OK, seriously, I haven't a clue; if the game system says a ship has comms, sensors, and such like, fine and dandy; if it then says a percentage of that avionics and comms fit contains fandanglezobby ten thousand communications ropes, again, fine and dandy. Fine, there are meson communications, EM receivers, radar, Ladar, Maser, and a bucket load of other bits, again, fine and dandy. But do we REALLY need to know how much of that has what space individually?
Well, demonstrably somebody wanted to know that kind of thing, as Traveller was not the only system to get more detailed as time went on.
And don't forget that along with the laments around FF&S, it historically was very well received, not just the Traveller community, but in others as well.
In LBB Traveller, all of those electronics were basically called "The Bridge", and bundled in to a 2% blob along with other control systems.
And we've seen a litany of discussion over the "2% or 20 dTons" rule ever since.
By the time TNE came around, that was all gone, replaced with "A Maser is X big, takes Y watts of power, and costs Z Cr". When the hijacker reveals himself and sets off a grenade in the avionics closest destroying the RADAR control subsystem (which seemed untimely as another ship that would have been readily discovered had the RADAR been working sneaks up - isn't THAT a coincidence!), now we know how much equipment needs to be replaced.
There has always been a battle between abstraction and detail.
The design systems are tied to the combat system. What's the point of mounting lasers on a ship if you can't shoot them. And they wanted a more detailed combat system to deal with sensors and fire control.

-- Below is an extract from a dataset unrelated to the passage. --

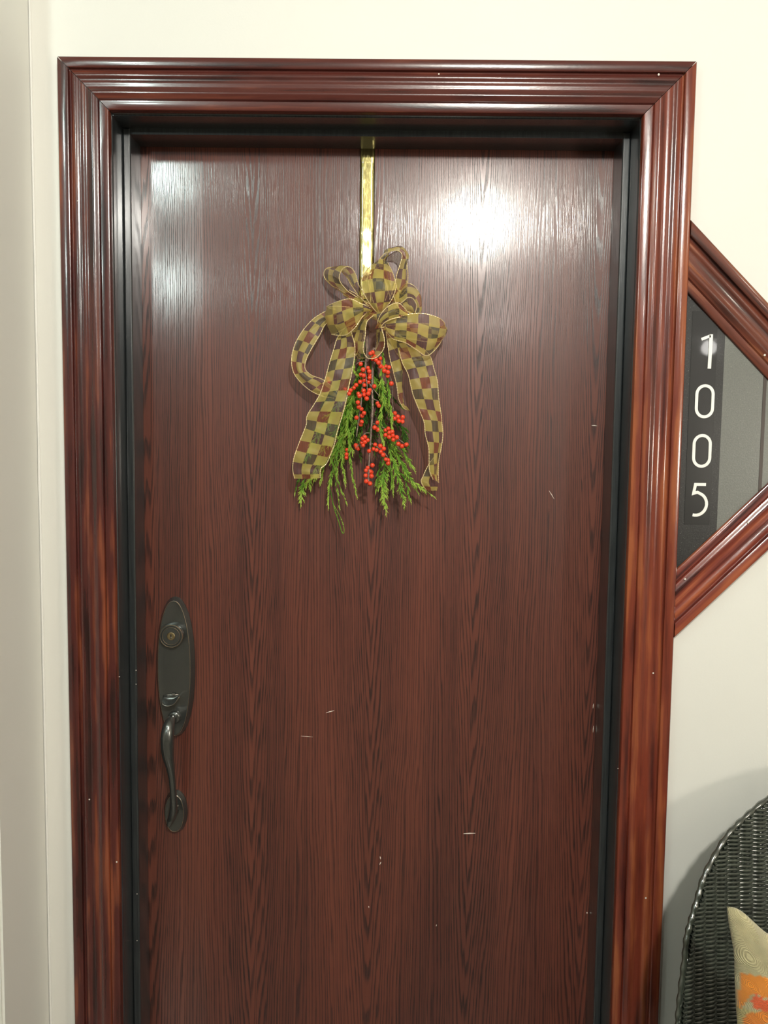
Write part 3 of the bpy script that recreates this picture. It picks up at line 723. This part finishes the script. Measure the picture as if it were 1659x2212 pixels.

They wanted more detail to show a laser lancing punching in off the port bow, burning through the armor, and turning the RADAR control unit to slag, since it's an RP element to have it fixed vs "Electronics - 1" hit. That's why there's hit locations.
Not only is it nice to know that the RADAR was fried, it's nice to know that the bridge occupants weren't. Another RP element.
How successful they were is a different discussion.
But there always seems to be a demand for just a little bit more detail in game systems. Whether its ship design, world design, star system design, or even economic trade models.